Twenty years after the fall of the Soviet Union, Russia is at a major strategic crossroads and the choices its leaders make in the next few years will determine what kind of state it will be in for generations to come, political analysts said this week.

"A real multipolar world is emerging," said Andrew Kuchins, director of the Russia and Eurasia program at the Washington-based Center for Strategic and International Studies. "Russia's biggest challenge is to make itself an attractive pole.”

Kuchins was among around 100 experts on Russia policy from the United States, Europe, Asia and Russia itself who are members of the Valdai Discussion Club, which is meeting this week outside Moscow to analyze scenarios for Russia's development in the next five to eight years.

After reviewing several scenarios for the country’s development, the experts largely agreed that whatever modernization takes place in Russia it will be orchestrated from the Kremlin. In the meantime, they ruled out the possibility of a democratic revolution in Russia.

In the meantime, several analysts believe that the country’s leadership has only vague ideas about what should be done in order to boost Russia’s development, while Russia’s bureaucracy is the most hated part of the country’s ruling class.

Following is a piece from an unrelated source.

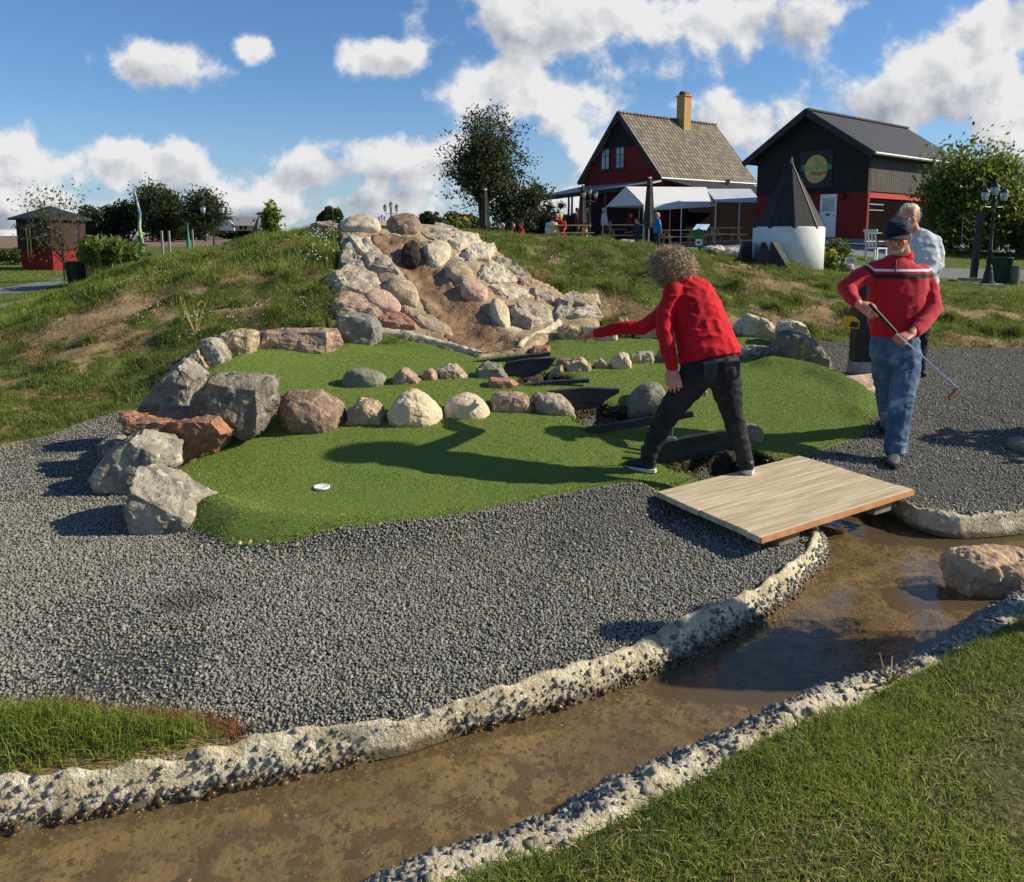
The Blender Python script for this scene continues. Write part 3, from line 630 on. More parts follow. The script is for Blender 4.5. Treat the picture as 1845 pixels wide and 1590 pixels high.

While most of the public anger reveals itself in the blooming Russian blogosphere, the majority of the population, including those discontented with the Russian authorities, choose to support them because they don’t want any revolutions, the experts concurred.

Meanwhile, Russia’s emergence as of an attractive actor of the global arena depends upon how effective it will be in addressing some issues on the domestic agenda and having a foreign policy that is based on consensus rather than intimidation and coercion, Kuchins said.

Thomas Gomart, another Valdai club expert and vice-president for strategic development with the Paris-based French Institute of International Relations, agreed with Kuchins' assessment.

The biggest challenge in the coming years for Vladimir Putin, the current prime minister and Russia's top leader who is expected to return to the post of president next year, will be to build trust among the Russian people in the state that he has been instrumental in shaping since the late 1990s, Gomart said.

"Observing from the outside, the decision-making elites seem very sure of themselves," he said. The challenge now is to give this confidence to the Russian people... and to find the right posture in relations with the outside world."

Russia’s development will almost certainly be tied closely to Putin, who announced earlier this year that he would again run for president in elections next March and which he is set to win.

Putin served two consecutive terms as president from 2000 to 2008.

Russia has since extended presidential terms to six years, making it possible in theory for Putin to hold the top job until 2024.

The Valdai experts were due to meet face to face with Putin later this week to discuss Russia's development with him directly.